Track four metrics across your 90-day rollout:

  • User adoption rate: Target 70-85% of your CS team actively using the tool within 60 days of launch. If adoption falls below 60%, it may indicate a training or friction problem worth investigating.
  • Meeting documentation rate: Aim for 90%+ of QBRs and renewal calls documented to ensure important conversations are captured consistently.
  • Time saved per user: Look for 2-4 hours saved per CSM per week on post-call documentation, CRM updates, and preparing for follow-up conversations.
  • NPS trend: If client NPS improves after rollout, it's a signal that CSM attention is staying on the conversation rather than the notepad. The median SaaS NPS is +36, which gives you a baseline to benchmark against.

Granola's own retention data illustrates what happens when a tool removes friction rather than creating new work: 70%+ of users return after one week, and 50% remain active at 10 weeks averaging 6 meetings weekly. If your CS team shows a similar pattern of sustained usage, the tool is delivering real value.

Security and compliance

We designed our architecture with minimal data surface area in mind, which is why we achieved SOC 2 Type 2 certification in just over three months rather than the typical 12-18 months. Less sensitive data to protect meant fewer controls to audit.

Key facts for your security review:

  • SOC 2 Type 2 certified: July 2025
  • GDPR compliant: Data Processing Agreement available on request
  • Audio handling: Granola captures device audio and transcribes in real time, then deletes it. No audio files are stored anywhere.
  • AI training opt-out: Available in one click on any plan. On Enterprise, AI training is off by default for the entire organization.
  • Third-party AI providers: Contractually prohibited from training on your data.

How Granola helps CS teams capture client calls

CS teams report concerns about visible AI bots on client calls because recording announcements can shift conversation dynamics. Granola captures device audio directly, so there's no visible participant in the meeting list and no recording announcement. The meeting dynamic doesn't change.

That said, letting participants know notes are being taken remains good practice regardless of the tooling: a brief mention at the start of the call keeps the relationship transparent and the conversation on solid ground.

Granola doesn't offer audio playback or conversation analytics like talk-time ratios and sentiment scoring. If your CS team needs call coaching workflows built around those features, a dedicated conversation intelligence tool is a better fit for that use case.

For CS teams using HubSpot, the Business plan pushes notes directly to CRM records after each call. Slack summaries post automatically to account channels. Shared team folders let CS leaders query across all client conversations to spot patterns before they become churn signals.

Try Granola free on your next client call.

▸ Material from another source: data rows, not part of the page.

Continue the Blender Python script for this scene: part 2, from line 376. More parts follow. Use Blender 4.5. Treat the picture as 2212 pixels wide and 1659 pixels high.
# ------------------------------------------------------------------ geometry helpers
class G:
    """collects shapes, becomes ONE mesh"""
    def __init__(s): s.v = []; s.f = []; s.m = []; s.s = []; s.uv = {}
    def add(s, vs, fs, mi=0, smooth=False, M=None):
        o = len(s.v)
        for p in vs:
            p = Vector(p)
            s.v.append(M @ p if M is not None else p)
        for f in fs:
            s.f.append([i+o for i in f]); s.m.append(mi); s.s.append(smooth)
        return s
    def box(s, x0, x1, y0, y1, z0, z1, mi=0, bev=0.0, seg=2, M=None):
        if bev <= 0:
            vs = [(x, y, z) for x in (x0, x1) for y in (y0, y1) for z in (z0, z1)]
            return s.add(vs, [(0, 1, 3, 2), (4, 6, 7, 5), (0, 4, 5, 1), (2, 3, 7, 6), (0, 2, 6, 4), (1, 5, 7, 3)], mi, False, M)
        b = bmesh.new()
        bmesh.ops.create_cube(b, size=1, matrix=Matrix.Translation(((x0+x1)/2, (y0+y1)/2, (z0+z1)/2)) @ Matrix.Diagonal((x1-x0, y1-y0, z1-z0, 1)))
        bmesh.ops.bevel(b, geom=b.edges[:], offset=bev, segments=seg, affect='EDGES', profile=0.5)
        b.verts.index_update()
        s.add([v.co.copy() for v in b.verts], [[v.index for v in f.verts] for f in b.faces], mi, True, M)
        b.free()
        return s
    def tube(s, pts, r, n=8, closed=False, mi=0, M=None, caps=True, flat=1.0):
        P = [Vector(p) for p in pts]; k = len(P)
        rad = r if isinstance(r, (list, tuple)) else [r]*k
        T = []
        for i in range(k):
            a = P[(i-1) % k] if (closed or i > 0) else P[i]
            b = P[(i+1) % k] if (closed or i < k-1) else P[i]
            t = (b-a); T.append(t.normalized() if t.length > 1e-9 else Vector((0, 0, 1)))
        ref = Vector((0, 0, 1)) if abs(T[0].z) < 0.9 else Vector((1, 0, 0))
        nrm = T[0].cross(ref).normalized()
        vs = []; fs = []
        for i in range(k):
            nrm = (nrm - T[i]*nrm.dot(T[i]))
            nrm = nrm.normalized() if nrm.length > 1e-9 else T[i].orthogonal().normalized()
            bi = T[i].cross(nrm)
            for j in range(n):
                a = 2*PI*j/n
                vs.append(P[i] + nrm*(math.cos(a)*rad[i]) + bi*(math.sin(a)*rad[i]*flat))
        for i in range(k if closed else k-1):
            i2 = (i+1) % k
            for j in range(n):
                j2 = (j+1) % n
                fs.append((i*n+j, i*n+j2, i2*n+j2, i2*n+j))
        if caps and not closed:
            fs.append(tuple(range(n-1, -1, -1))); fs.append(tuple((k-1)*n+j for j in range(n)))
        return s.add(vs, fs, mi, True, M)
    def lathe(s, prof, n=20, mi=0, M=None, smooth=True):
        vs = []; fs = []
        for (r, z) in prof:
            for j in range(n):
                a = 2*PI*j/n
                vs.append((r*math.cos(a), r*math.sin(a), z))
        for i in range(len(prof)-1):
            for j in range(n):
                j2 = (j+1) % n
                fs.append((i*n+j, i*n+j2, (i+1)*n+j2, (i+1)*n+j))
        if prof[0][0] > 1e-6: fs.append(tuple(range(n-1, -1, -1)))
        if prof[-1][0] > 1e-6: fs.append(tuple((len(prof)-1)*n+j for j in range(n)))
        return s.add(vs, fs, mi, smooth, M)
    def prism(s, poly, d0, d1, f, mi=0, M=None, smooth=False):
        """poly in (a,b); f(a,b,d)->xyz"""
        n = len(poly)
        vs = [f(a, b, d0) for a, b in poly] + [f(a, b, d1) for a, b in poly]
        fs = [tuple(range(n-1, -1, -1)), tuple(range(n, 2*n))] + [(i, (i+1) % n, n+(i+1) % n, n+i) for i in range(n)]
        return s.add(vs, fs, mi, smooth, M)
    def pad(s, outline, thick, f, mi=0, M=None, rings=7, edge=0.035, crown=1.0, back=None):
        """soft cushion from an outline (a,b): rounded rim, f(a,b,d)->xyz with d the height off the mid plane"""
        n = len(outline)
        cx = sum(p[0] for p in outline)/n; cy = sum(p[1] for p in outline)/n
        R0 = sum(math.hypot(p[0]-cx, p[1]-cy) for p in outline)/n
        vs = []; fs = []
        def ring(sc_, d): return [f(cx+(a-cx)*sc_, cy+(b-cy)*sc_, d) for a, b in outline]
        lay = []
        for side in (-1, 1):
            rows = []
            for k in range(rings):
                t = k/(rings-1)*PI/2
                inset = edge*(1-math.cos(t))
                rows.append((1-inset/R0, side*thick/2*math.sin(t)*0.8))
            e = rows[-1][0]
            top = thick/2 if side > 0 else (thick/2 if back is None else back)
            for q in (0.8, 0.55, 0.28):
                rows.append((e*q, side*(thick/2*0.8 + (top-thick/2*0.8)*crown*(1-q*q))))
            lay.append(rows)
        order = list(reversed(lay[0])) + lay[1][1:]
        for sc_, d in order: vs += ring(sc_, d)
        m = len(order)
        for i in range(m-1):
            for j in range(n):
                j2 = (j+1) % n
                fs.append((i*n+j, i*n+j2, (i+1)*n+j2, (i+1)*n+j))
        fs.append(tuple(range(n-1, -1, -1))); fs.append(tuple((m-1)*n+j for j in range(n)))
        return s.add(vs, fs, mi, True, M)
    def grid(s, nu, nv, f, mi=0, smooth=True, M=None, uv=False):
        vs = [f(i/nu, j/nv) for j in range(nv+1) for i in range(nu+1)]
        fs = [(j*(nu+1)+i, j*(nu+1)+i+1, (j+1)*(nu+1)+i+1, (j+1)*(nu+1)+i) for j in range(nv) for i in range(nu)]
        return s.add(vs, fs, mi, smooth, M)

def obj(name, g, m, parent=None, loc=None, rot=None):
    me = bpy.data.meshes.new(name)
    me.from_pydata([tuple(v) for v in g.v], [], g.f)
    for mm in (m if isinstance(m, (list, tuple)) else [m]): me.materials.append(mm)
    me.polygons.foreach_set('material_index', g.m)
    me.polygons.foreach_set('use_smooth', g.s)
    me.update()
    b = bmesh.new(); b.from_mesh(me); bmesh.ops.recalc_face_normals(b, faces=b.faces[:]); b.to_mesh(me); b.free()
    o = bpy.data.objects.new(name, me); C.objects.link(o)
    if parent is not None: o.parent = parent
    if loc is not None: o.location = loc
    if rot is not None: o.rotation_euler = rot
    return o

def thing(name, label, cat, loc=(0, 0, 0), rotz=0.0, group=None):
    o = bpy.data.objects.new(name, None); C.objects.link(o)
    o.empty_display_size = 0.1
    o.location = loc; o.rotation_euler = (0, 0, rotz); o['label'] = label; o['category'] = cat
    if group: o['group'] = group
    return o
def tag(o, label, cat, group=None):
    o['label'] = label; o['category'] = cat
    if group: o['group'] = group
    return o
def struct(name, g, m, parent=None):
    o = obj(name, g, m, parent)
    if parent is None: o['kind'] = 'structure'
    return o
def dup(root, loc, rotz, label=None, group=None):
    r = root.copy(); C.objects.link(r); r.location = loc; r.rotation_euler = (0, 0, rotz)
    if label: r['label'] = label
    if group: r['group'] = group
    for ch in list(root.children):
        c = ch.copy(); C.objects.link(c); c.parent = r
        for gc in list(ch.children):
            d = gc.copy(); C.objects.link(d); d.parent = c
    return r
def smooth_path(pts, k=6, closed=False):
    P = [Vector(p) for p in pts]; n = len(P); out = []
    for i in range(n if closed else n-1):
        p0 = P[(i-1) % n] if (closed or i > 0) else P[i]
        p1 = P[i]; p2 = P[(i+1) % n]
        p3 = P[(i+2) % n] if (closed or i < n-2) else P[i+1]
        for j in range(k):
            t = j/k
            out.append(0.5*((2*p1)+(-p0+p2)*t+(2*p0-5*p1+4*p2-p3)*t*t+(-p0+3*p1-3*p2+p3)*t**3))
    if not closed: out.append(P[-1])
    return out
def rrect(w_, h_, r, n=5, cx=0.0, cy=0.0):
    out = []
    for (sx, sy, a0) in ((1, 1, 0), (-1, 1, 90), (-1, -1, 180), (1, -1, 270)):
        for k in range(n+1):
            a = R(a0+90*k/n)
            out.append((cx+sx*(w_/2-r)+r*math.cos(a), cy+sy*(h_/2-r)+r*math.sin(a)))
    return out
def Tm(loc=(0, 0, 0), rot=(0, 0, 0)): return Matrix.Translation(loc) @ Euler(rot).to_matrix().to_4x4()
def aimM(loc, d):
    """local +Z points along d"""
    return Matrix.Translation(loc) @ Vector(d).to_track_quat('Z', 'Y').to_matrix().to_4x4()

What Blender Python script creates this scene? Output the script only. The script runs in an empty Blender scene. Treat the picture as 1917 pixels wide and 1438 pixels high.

Download the Mac, iOS or Windows app, connect your calendar, and run your next QBR to see it in action.

FAQs

How long does a full CS team rollout take? A structured rollout runs approximately 60-90 days: 30 days for needs assessment, tool selection, and pilot, followed by 30-45 days for full team rollout and 2-4 weeks of optimization. The pilot should run around 30 days to capture data across different call types.

What does it cost for a CS team of 10? The Business plan is $14 per user per month, so $140 per month for a 10-person team. At 10 client calls per week per CSM, that works out to less than $0.35 per documented meeting.

Does it work with Zoom, Google Meet, and Teams? Yes. Granola captures device audio directly and works with any meeting platform including Zoom, Google Meet, Microsoft Teams, Slack huddles, and WebEx with no integration required on the platform side. Granola is available on Mac, Windows, and iOS. There's no Android app yet.

What happens to notes if a CSM leaves the company? On Business and Enterprise plans, notes in shared team folders typically remain accessible to the organization after a user departs. Enterprise accounts also include admin settings for meeting link sharing.

Key terminology

Bot-free capture: Capturing meeting audio through device audio rather than a third-party participant that joins the video call. No participant list entry, no recording announcement, and no change to the meeting dynamic for other attendees.

AI-enhanced notes: The workflow where a CSM jots rough notes during a meeting and AI additions appear distinctly from the CSM's own input, filling in context, quotes, and detail from the transcript. The CSM controls what stays and what gets removed.

Institutional memory: The accumulated knowledge captured across all client conversations, preserved in searchable team folders that survive individual employee departures and can be queried for patterns across accounts.

Folder-level queries: The ability to ask a question across all meetings in a shared folder simultaneously, returning source-linked citations from specific calls rather than a generic summary.